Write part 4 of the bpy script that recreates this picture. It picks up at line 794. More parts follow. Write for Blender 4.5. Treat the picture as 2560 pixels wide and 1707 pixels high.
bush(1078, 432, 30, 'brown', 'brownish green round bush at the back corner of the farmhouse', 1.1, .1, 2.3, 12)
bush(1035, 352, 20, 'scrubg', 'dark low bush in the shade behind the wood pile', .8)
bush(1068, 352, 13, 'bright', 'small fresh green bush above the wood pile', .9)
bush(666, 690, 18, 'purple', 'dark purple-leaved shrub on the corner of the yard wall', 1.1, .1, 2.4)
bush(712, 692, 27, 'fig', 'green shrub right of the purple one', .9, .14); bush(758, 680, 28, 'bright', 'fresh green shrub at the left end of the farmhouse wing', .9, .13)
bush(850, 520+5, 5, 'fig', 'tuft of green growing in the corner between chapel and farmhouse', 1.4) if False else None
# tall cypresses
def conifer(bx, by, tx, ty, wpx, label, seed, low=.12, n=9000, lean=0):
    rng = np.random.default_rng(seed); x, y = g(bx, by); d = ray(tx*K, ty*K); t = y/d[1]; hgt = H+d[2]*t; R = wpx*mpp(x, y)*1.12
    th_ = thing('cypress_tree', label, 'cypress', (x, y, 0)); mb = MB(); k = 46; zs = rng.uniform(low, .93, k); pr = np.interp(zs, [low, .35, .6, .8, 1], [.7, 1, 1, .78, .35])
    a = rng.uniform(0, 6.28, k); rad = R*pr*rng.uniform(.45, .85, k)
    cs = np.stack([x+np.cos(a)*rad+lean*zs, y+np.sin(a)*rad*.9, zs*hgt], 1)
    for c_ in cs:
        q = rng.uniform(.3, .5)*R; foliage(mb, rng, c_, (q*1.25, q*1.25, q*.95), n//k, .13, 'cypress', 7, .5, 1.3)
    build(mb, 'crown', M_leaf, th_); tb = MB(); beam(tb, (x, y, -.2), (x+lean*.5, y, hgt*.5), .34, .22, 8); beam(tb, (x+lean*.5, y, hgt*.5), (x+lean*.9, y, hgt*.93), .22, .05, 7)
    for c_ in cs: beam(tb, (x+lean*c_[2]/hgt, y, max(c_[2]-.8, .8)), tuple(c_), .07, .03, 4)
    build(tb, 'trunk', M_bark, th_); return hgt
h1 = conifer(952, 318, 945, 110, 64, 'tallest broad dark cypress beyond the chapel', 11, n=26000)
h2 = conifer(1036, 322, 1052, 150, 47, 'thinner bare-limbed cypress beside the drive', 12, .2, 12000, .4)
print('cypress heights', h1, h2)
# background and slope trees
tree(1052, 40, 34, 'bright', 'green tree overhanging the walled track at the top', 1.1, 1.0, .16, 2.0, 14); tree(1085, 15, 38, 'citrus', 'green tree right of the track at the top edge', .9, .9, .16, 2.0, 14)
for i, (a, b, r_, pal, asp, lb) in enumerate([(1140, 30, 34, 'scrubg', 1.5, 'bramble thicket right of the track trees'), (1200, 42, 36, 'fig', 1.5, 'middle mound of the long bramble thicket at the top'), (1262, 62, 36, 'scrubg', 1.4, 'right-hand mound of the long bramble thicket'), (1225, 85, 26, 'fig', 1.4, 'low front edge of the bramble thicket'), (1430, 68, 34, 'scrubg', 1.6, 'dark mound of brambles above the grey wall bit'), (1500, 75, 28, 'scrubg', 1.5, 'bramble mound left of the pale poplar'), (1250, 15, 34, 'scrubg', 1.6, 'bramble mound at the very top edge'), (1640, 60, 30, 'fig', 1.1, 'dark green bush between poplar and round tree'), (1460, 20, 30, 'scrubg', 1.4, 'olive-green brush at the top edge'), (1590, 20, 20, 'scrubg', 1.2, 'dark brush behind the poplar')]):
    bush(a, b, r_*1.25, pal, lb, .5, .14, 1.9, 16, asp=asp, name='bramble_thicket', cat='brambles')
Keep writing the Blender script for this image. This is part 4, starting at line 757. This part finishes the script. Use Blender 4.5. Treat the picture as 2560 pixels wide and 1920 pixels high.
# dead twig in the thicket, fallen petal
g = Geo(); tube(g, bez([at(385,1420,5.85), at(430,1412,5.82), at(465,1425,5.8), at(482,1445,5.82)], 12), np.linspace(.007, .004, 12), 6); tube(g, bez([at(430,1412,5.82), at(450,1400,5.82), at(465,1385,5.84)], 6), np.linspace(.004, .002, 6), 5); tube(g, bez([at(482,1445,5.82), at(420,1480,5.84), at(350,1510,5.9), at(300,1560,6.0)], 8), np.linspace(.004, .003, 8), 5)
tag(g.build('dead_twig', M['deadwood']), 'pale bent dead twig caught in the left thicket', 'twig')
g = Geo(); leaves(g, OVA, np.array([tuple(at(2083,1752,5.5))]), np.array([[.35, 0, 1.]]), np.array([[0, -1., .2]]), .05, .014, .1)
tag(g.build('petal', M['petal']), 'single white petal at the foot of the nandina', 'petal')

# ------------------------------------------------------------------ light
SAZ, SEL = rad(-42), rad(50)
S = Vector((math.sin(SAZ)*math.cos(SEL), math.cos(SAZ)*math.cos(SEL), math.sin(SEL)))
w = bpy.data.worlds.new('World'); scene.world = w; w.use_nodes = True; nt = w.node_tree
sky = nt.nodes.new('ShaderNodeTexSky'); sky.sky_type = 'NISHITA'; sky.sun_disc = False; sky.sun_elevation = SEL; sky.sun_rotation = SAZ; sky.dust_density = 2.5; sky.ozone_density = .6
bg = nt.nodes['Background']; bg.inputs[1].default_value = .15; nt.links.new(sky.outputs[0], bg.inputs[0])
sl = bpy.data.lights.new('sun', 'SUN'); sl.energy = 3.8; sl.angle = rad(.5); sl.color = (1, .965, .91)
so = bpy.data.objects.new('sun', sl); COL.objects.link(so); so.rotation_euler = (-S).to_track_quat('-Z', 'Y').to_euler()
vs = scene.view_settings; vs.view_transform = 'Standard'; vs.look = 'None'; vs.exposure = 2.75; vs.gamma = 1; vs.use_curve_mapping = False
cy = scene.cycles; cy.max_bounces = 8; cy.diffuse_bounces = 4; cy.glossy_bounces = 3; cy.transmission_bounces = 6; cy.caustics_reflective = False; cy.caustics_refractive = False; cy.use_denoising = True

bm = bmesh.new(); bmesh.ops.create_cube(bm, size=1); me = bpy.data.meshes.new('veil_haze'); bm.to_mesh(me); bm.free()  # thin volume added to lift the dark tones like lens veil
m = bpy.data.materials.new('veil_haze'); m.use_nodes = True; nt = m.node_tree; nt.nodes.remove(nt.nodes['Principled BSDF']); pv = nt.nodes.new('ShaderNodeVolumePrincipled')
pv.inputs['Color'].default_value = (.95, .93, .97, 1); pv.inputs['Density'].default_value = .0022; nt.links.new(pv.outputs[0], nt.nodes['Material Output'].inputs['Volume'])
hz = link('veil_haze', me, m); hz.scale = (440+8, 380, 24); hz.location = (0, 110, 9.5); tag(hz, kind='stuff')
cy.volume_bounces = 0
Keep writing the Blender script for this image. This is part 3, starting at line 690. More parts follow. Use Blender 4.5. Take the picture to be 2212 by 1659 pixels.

——————

#### EXERCISE DETAILS
Find the string "script" in the listing and return every line that holds it.

#### EXERCISE ANSWER
Write part 4 of the bpy script that recreates this picture. It picks up at line 794. More parts follow. Write for Blender 4.5. Treat the picture as 2560 pixels wide and 1707 pixels high.
Keep writing the Blender script for this image. This is part 4, starting at line 757. This part finishes the script. Use Blender 4.5. Treat the picture as 2560 pixels wide and 1920 pixels high.
Keep writing the Blender script for this image. This is part 3, starting at line 690. More parts follow. Use Blender 4.5. Take the picture to be 2212 by 1659 pixels.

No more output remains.